— begin Data extract —

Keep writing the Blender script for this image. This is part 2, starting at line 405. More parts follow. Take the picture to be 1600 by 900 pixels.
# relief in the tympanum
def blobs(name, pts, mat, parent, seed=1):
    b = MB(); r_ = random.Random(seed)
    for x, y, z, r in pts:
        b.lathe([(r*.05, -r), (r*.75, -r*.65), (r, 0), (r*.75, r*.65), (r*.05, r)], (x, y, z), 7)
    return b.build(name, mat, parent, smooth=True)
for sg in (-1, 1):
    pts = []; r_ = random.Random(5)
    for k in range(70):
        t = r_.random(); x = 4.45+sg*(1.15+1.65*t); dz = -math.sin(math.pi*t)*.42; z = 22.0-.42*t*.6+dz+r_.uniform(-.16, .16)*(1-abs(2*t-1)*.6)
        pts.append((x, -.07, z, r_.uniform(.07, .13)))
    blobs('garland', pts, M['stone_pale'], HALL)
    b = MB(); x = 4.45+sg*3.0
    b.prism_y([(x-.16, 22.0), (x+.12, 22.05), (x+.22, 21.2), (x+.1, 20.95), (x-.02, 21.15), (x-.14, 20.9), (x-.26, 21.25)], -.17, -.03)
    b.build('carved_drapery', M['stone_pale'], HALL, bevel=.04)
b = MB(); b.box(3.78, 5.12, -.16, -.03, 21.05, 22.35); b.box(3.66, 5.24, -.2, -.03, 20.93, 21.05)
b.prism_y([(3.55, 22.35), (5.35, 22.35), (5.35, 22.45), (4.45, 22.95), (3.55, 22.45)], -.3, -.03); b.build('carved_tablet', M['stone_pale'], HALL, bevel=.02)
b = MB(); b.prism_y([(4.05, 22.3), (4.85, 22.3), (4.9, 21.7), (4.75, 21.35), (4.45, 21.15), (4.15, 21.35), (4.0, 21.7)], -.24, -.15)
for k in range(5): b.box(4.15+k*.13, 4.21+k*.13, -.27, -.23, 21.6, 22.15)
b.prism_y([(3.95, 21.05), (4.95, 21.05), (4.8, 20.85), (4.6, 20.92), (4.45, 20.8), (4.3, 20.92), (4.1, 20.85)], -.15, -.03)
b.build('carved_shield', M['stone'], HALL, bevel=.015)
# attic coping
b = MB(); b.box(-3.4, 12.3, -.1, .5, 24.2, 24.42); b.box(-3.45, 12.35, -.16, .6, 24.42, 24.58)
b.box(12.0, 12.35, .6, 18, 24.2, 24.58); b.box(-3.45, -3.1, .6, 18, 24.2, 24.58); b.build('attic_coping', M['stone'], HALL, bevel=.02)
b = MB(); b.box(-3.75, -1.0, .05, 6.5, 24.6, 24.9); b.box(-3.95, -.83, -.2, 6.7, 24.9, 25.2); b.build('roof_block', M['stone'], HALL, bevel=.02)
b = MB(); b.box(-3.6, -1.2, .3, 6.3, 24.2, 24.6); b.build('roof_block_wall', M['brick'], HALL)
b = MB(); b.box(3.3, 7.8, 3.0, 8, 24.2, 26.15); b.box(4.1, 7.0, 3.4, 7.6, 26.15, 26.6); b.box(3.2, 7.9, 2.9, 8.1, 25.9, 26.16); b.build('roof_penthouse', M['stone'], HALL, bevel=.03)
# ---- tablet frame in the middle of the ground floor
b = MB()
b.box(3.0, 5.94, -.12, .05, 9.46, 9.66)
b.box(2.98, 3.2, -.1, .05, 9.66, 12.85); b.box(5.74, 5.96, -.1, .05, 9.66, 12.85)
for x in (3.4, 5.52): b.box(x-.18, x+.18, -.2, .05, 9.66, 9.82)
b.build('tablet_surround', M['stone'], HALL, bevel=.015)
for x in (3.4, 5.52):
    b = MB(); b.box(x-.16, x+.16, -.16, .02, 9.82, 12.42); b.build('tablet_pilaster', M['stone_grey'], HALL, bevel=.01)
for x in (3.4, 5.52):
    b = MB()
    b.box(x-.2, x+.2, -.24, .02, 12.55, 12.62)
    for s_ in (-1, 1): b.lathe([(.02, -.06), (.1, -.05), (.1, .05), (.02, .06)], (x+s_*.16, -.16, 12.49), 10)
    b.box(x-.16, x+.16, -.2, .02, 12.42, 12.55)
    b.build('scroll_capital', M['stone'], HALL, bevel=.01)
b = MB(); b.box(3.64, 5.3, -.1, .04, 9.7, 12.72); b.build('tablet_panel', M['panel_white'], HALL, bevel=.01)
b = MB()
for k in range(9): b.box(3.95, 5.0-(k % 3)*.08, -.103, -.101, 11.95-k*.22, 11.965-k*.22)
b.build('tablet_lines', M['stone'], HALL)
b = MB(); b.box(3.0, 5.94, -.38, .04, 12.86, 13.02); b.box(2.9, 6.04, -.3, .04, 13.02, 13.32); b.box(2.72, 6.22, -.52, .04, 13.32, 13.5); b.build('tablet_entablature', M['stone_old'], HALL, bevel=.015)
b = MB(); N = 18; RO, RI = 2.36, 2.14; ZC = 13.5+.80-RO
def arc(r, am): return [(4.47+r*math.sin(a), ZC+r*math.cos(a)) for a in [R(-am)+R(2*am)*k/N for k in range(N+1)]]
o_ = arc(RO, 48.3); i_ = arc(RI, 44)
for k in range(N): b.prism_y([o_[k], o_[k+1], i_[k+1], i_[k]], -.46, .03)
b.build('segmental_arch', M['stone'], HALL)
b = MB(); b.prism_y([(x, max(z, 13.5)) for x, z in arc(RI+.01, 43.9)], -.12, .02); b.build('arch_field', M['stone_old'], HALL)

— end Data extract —

Prompt
Make an exact copy of every line in the data.

Exercise output
Keep writing the Blender script for this image. This is part 2, starting at line 405. More parts follow. Take the picture to be 1600 by 900 pixels.
# relief in the tympanum
def blobs(name, pts, mat, parent, seed=1):
    b = MB(); r_ = random.Random(seed)
    for x, y, z, r in pts:
        b.lathe([(r*.05, -r), (r*.75, -r*.65), (r, 0), (r*.75, r*.65), (r*.05, r)], (x, y, z), 7)
    return b.build(name, mat, parent, smooth=True)
for sg in (-1, 1):
    pts = []; r_ = random.Random(5)
    for k in range(70):
        t = r_.random(); x = 4.45+sg*(1.15+1.65*t); dz = -math.sin(math.pi*t)*.42; z = 22.0-.42*t*.6+dz+r_.uniform(-.16, .16)*(1-abs(2*t-1)*.6)
        pts.append((x, -.07, z, r_.uniform(.07, .13)))
    blobs('garland', pts, M['stone_pale'], HALL)
    b = MB(); x = 4.45+sg*3.0
    b.prism_y([(x-.16, 22.0), (x+.12, 22.05), (x+.22, 21.2), (x+.1, 20.95), (x-.02, 21.15), (x-.14, 20.9), (x-.26, 21.25)], -.17, -.03)
    b.build('carved_drapery', M['stone_pale'], HALL, bevel=.04)
b = MB(); b.box(3.78, 5.12, -.16, -.03, 21.05, 22.35); b.box(3.66, 5.24, -.2, -.03, 20.93, 21.05)
b.prism_y([(3.55, 22.35), (5.35, 22.35), (5.35, 22.45), (4.45, 22.95), (3.55, 22.45)], -.3, -.03); b.build('carved_tablet', M['stone_pale'], HALL, bevel=.02)
b = MB(); b.prism_y([(4.05, 22.3), (4.85, 22.3), (4.9, 21.7), (4.75, 21.35), (4.45, 21.15), (4.15, 21.35), (4.0, 21.7)], -.24, -.15)
for k in range(5): b.box(4.15+k*.13, 4.21+k*.13, -.27, -.23, 21.6, 22.15)
b.prism_y([(3.95, 21.05), (4.95, 21.05), (4.8, 20.85), (4.6, 20.92), (4.45, 20.8), (4.3, 20.92), (4.1, 20.85)], -.15, -.03)
b.build('carved_shield', M['stone'], HALL, bevel=.015)
# attic coping
b = MB(); b.box(-3.4, 12.3, -.1, .5, 24.2, 24.42); b.box(-3.45, 12.35, -.16, .6, 24.42, 24.58)
b.box(12.0, 12.35, .6, 18, 24.2, 24.58); b.box(-3.45, -3.1, .6, 18, 24.2, 24.58); b.build('attic_coping', M['stone'], HALL, bevel=.02)
b = MB(); b.box(-3.75, -1.0, .05, 6.5, 24.6, 24.9); b.box(-3.95, -.83, -.2, 6.7, 24.9, 25.2); b.build('roof_block', M['stone'], HALL, bevel=.02)
b = MB(); b.box(-3.6, -1.2, .3, 6.3, 24.2, 24.6); b.build('roof_block_wall', M['brick'], HALL)
b = MB(); b.box(3.3, 7.8, 3.0, 8, 24.2, 26.15); b.box(4.1, 7.0, 3.4, 7.6, 26.15, 26.6); b.box(3.2, 7.9, 2.9, 8.1, 25.9, 26.16); b.build('roof_penthouse', M['stone'], HALL, bevel=.03)
# ---- tablet frame in the middle of the ground floor
b = MB()
b.box(3.0, 5.94, -.12, .05, 9.46, 9.66)
b.box(2.98, 3.2, -.1, .05, 9.66, 12.85); b.box(5.74, 5.96, -.1, .05, 9.66, 12.85)
for x in (3.4, 5.52): b.box(x-.18, x+.18, -.2, .05, 9.66, 9.82)
b.build('tablet_surround', M['stone'], HALL, bevel=.015)
for x in (3.4, 5.52):
    b = MB(); b.box(x-.16, x+.16, -.16, .02, 9.82, 12.42); b.build('tablet_pilaster', M['stone_grey'], HALL, bevel=.01)
for x in (3.4, 5.52):
    b = MB()
    b.box(x-.2, x+.2, -.24, .02, 12.55, 12.62)
    for s_ in (-1, 1): b.lathe([(.02, -.06), (.1, -.05), (.1, .05), (.02, .06)], (x+s_*.16, -.16, 12.49), 10)
    b.box(x-.16, x+.16, -.2, .02, 12.42, 12.55)
    b.build('scroll_capital', M['stone'], HALL, bevel=.01)
b = MB(); b.box(3.64, 5.3, -.1, .04, 9.7, 12.72); b.build('tablet_panel', M['panel_white'], HALL, bevel=.01)
b = MB()
for k in range(9): b.box(3.95, 5.0-(k % 3)*.08, -.103, -.101, 11.95-k*.22, 11.965-k*.22)
b.build('tablet_lines', M['stone'], HALL)
b = MB(); b.box(3.0, 5.94, -.38, .04, 12.86, 13.02); b.box(2.9, 6.04, -.3, .04, 13.02, 13.32); b.box(2.72, 6.22, -.52, .04, 13.32, 13.5); b.build('tablet_entablature', M['stone_old'], HALL, bevel=.015)
b = MB(); N = 18; RO, RI = 2.36, 2.14; ZC = 13.5+.80-RO
def arc(r, am): return [(4.47+r*math.sin(a), ZC+r*math.cos(a)) for a in [R(-am)+R(2*am)*k/N for k in range(N+1)]]
o_ = arc(RO, 48.3); i_ = arc(RI, 44)
for k in range(N): b.prism_y([o_[k], o_[k+1], i_[k+1], i_[k]], -.46, .03)
b.build('segmental_arch', M['stone'], HALL)
b = MB(); b.prism_y([(x, max(z, 13.5)) for x, z in arc(RI+.01, 43.9)], -.12, .02); b.build('arch_field', M['stone_old'], HALL)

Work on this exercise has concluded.